Note that there was a five-year period between 2007 and 2012 when house price rises were checked by the Global Financial Crisis. Take this period out and the average increase across the country from 2002 was 12.4% p.a. – almost ten times as high as before 2002. The price increases will vary by region and Auckland’s are among the highest.
The acceleration in the relative premium after 2001 coincides with President George W. Bush increasing the United States’ fiscal deficit which flooded the world with financial liquidity. That made it easier for New Zealand banks to borrow offshore using the cash to fund housing purchases. While the housing price rise was not confined to New Zealand, The Economist reported in 2017 that New Zealand’s house price relative to inflation is the highest in the rich world.
Another source of funds from the international liquidity was investments by migrants or off-shore based investors. Some would have purchased the houses they would live in. But anecdote suggests that some purchasing was for speculation. Probably the source of the funds was capital flight especially from China; instructively Sydney, Melbourne and Vancouver have experienced similar price rises.
The funding inflow generated a speculative bubble, especially as the stock of housing cannot be easily increased. A speculative bubble is typically driven by expectations of strong asset price rises coupled with leveraged borrowing, giving a high return as long as the prices rise. But the price increases cannot sustain the spectators’ expectations forever and eventually the bubble pops or deflates with over-leveraged speculators stranded. Usually there are knock-on impacts which damage those who are innocently (that is, non-speculatively) involved. The lack of an effective capital gains tax in New Zealand has probably compounded the strength of any speculative bubble, especially when speculators could cover part of their purchase price by borrowing at fixed interest below the nominal house price increase.
The boom staggered around the time of the Global Financial Crisis, when international liquidity dried up. It returned when the central banks of the world began quantitative easing, which again injected liquidity into world financial markets. Confidence, expectations and the state of the labour market may also have contributed to this outcome, but may well have been a part of the transmission mechanism from the contraction in international liquidity to the housing market.
The way overseas borrowing works is not straightforward. Suppose I take out a mortgage of $1 million to purchase your house. You deposit the $1 million in the bank so the net position of the bank is unchanged and it can pay off the overseas loan it has used to fund my house purchase. The net position after the transaction appears to be zero.

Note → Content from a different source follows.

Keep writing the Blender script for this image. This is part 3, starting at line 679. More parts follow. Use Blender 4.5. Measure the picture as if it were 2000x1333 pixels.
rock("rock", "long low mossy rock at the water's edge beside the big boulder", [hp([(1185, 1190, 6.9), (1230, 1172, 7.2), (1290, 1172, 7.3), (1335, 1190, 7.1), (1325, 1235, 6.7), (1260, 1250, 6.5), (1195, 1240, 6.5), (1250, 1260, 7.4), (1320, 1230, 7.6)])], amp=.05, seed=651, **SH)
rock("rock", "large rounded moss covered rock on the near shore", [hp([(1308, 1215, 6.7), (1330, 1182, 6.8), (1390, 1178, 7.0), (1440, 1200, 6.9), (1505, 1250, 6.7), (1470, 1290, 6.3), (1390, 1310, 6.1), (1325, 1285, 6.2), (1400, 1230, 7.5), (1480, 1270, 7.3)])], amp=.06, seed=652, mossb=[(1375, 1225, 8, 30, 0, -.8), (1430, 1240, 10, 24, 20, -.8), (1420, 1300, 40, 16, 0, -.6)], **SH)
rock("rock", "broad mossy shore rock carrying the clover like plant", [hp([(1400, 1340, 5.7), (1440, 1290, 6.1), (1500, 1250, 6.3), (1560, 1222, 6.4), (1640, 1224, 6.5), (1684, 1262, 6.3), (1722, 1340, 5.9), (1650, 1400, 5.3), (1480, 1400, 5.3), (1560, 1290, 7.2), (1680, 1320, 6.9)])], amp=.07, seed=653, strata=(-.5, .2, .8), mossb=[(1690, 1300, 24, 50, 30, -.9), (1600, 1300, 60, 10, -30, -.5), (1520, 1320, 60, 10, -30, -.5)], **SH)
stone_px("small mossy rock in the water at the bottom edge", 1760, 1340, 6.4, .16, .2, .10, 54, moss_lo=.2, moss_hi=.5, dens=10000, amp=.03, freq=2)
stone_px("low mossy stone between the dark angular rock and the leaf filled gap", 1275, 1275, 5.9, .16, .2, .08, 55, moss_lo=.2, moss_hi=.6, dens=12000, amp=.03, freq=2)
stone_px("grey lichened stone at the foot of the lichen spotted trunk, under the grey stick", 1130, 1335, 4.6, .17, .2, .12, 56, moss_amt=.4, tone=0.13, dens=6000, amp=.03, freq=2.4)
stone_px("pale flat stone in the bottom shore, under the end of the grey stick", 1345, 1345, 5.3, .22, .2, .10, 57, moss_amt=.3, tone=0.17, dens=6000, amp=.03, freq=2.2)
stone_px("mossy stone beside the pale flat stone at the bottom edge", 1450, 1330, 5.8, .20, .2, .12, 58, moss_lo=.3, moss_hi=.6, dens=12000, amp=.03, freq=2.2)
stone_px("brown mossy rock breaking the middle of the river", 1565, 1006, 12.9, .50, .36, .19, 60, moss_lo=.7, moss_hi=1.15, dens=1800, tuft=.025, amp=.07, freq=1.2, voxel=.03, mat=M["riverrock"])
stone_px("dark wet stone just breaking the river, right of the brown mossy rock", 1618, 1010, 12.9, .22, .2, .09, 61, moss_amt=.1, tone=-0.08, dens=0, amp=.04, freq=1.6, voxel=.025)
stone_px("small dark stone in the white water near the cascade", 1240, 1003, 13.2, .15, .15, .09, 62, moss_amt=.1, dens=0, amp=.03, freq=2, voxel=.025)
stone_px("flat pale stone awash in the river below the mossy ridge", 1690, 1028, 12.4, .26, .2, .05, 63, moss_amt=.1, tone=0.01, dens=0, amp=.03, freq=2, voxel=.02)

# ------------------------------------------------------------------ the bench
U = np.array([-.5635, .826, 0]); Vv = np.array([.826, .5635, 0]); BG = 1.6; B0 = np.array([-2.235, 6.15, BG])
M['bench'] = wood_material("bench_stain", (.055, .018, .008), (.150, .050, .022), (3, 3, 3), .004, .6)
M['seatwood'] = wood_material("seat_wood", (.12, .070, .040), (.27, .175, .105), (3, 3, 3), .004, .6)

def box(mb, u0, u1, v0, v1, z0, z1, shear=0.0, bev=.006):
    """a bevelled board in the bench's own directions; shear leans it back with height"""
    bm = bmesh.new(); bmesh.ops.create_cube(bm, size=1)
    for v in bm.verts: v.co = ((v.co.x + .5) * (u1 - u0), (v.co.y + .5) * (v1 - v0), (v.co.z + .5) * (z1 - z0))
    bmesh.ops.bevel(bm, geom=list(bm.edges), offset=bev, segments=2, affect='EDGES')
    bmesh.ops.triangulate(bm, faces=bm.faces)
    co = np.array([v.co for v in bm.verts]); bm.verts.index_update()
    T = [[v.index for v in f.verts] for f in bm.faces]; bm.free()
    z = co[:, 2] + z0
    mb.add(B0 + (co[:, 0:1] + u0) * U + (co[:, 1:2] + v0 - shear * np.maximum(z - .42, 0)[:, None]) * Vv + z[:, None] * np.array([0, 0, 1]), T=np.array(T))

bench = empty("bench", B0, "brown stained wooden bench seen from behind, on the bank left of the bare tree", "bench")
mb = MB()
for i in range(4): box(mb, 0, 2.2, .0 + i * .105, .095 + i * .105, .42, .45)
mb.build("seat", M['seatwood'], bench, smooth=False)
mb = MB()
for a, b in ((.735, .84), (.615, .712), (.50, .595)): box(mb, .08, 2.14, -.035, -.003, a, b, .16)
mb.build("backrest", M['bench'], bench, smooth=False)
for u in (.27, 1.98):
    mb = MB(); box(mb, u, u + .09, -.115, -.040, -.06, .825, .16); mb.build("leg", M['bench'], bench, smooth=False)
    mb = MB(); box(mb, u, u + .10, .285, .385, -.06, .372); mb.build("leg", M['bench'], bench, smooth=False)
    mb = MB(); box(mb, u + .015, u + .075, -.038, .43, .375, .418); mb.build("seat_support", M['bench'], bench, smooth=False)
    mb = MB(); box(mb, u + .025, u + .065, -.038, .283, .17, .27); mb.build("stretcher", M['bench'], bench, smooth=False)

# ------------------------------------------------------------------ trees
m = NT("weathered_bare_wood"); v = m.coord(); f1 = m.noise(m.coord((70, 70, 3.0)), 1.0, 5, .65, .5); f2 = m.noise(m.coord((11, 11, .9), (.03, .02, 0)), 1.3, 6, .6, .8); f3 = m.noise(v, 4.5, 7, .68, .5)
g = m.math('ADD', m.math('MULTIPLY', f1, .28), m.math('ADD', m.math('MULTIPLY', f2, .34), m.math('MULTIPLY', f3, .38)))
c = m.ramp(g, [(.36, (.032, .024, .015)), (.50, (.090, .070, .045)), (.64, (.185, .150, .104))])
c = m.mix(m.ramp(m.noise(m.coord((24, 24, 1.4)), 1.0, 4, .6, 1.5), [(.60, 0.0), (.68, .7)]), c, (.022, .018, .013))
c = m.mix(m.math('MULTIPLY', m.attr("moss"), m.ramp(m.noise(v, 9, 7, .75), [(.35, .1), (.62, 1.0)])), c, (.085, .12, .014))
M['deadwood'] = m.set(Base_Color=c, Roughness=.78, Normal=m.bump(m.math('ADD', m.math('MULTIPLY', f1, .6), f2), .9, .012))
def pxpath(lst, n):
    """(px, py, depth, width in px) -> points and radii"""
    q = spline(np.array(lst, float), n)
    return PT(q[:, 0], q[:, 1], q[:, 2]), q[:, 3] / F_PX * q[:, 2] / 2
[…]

If this was the entire story, any international borrowing only lubricates the sale and purchase transaction. But in the course of the sale there are transaction costs: real estate agents, banks, lawyers, valuers, surveyors, movers, and so on, while house buyers often go on to commission builders to alter the house and to purchase durables and furnishings. The total costs may be a considerable amount – in one modest case I know of they were in excess of $30,000 including the costs of selling the previous house (a downsizing too). In total this amounts to a considerable expenditure each year (100,000 houses at $30,000 per sales transaction is $3 billion) which is, in effect, borrowed offshore. Observe that it can hardly be argued that this offshore borrowing is funding ‘investment’ – although some is so classified in the official statistics.
If the long-run relativity that existed between 1962 and 2002 had persisted through the following 14 years, house prices today would be half the level they actually are. It could be argued that this is a measure of the degree by which housing is overpriced.